Die Informatiker, Ingenieure und Politologen aus den Hightech-Universitäten raten nun nicht dazu, wieder zu Stimmzetteln zurückzukehren, sondern sie fordern vehement die Einführung neuer Technologien, damit jede abgegebene Stimme auch wirklich und richtig gezählt wird. Eingesetzt werden sollen Maschinen, die optisch angekreuzte Stimmzettel lesen können, weil diese am genauesten seien. Das könnte bis zu 1,5 Millionen Stimmen retten, während die landesweite Verfügbarkeit der Registrierungsdaten noch einmal 2 Millionen Stimmen bewahrt. Alle Wahllokale sollten beispielsweise mit einem Laptop ausgestattet sein, um alle erforderlichen Registrierungsdaten abfragen zu können. Gäbe man nur 3 Dollar pro registrierten Wähler aus, so könnte man diese Reform nach Ansicht der Wissenschaftler für insgesamt 400 Millionen realisieren. Das sei doch ein kleiner Preis, um als Versicherung gegen eine Wiederholung der Präsidentschaftswahlen zu dienen.

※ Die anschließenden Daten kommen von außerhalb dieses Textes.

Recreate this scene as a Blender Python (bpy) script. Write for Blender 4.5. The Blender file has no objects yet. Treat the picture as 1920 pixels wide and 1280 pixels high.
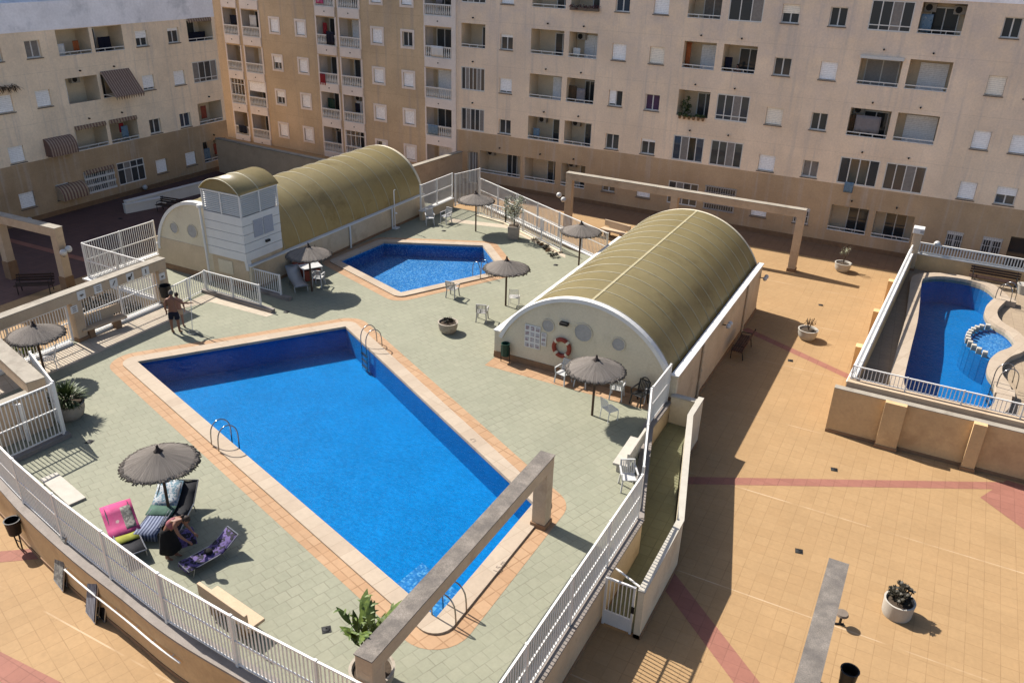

Briefwahlen lehnen die Wissenschaftler rundweg ab und fordern, dass diese wenn schon nicht abgeschafft, dann doch reduziert werden sollen. Nahe gelegen hätte natürlich angesichts des Glaubens an die bessere Technik auch der Übergang zu Internetwahlen. Doch Internetwahlen hätten nicht nur alle Nachteile von Briefwahlen, sondern zusätzlich auch noch viele Sicherheitsprobleme. Mindestens noch ein Jahrzehnt an Forschung seien notwendig, um die Computer sicher genug zu machen, so dass Wahlen nicht durch Hacken gefälscht oder gestört werden können. Und langfristig soll auch nach weiteren elektronischen Verfahren der Stimmabgabe und -zählung geforscht werden. Ob allerdings die technische Perfektionierung alleine das geforderte "Vertrauen in unser Wahlsystem" wiederherstellen kann, bleibt doch fraglich.